— start of RAW DATA —
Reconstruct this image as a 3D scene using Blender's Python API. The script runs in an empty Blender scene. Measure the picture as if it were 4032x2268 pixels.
— end of RAW DATA —
— start of RAW DATA —
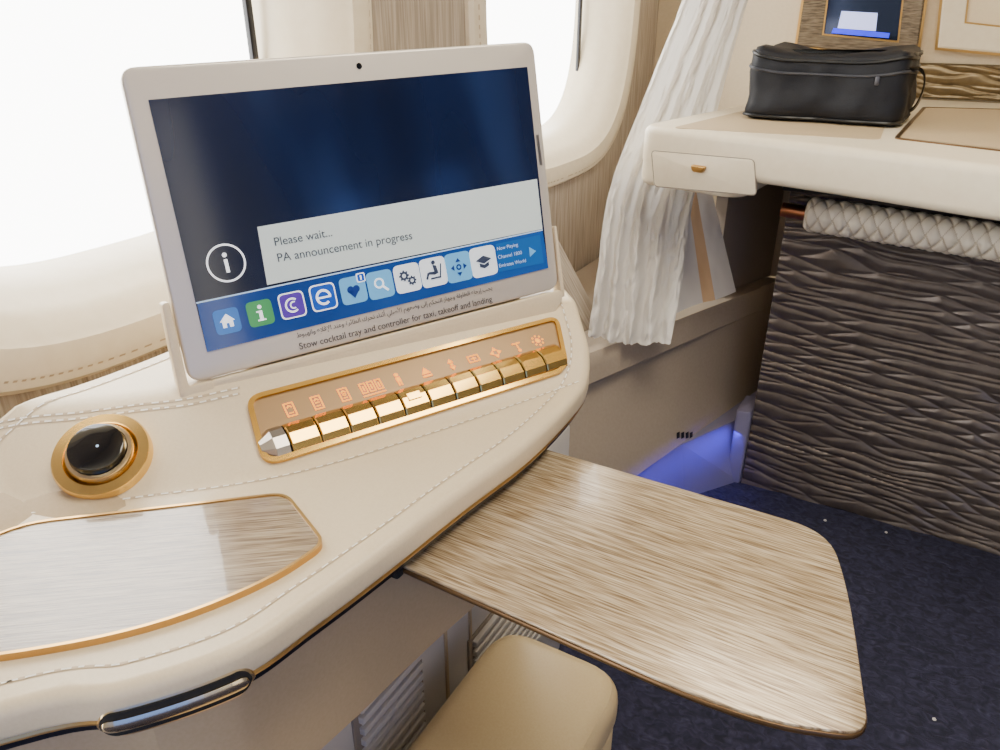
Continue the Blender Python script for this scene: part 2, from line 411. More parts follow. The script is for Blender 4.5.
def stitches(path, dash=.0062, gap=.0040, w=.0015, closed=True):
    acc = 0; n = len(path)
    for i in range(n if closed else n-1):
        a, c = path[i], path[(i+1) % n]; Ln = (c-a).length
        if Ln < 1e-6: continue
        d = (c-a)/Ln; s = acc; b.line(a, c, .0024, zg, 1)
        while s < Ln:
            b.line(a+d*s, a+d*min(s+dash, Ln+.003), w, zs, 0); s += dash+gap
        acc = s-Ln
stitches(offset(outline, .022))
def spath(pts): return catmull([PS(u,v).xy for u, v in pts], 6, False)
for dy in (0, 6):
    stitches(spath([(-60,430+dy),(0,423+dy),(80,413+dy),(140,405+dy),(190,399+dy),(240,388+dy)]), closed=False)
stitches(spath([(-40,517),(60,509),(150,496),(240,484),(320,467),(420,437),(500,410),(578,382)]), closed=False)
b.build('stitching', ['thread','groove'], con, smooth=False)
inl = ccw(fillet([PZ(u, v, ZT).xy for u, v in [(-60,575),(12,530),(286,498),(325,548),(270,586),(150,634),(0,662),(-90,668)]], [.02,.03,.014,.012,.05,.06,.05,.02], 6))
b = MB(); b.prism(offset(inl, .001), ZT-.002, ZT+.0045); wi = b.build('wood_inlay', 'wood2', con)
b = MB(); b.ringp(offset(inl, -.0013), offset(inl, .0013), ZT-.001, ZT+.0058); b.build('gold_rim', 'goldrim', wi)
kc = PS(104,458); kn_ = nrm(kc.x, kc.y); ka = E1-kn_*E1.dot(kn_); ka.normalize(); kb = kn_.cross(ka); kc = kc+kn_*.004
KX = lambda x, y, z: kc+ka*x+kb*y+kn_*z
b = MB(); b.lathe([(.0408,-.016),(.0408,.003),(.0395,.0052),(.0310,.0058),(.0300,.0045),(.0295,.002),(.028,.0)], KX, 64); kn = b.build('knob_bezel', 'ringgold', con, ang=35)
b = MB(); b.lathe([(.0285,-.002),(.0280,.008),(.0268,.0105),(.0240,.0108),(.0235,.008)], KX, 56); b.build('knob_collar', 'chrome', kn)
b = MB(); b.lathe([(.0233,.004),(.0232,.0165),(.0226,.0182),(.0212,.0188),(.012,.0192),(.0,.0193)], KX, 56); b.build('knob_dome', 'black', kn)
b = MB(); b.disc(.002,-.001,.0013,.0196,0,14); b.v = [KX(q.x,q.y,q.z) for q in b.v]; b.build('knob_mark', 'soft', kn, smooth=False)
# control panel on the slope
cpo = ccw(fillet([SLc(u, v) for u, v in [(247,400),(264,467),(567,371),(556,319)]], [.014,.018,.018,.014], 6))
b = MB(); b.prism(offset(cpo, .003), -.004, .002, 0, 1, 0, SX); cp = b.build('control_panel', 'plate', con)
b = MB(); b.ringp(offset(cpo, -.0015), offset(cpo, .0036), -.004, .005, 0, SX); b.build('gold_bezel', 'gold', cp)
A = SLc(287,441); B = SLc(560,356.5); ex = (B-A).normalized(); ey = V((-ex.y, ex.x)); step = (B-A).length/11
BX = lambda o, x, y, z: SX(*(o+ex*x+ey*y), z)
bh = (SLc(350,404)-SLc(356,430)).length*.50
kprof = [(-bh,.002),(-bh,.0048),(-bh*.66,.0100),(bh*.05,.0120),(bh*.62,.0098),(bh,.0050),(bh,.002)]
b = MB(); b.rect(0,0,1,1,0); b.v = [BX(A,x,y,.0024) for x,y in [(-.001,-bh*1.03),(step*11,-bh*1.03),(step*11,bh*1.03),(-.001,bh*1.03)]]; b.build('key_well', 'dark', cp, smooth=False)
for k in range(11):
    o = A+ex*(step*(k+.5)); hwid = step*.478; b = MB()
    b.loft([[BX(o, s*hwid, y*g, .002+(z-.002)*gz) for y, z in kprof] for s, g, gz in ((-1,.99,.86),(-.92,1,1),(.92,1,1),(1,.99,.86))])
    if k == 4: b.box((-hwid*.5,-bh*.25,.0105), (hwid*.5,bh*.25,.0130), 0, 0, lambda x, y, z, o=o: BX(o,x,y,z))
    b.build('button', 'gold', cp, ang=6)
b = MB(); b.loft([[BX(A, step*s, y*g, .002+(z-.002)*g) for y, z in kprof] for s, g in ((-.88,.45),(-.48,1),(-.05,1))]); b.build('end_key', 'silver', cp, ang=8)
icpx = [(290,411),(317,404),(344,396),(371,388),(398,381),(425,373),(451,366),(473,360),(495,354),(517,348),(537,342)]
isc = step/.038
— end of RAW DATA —
■ WORK INSTRUCTIONS
Look through the listing above. Pick out each line with "script" and copy it.

■ RESULT OF THIS EXERCISE
Reconstruct this image as a 3D scene using Blender's Python API. The script runs in an empty Blender scene. Measure the picture as if it were 4032x2268 pixels.
Continue the Blender Python script for this scene: part 2, from line 411. More parts follow. The script is for Blender 4.5.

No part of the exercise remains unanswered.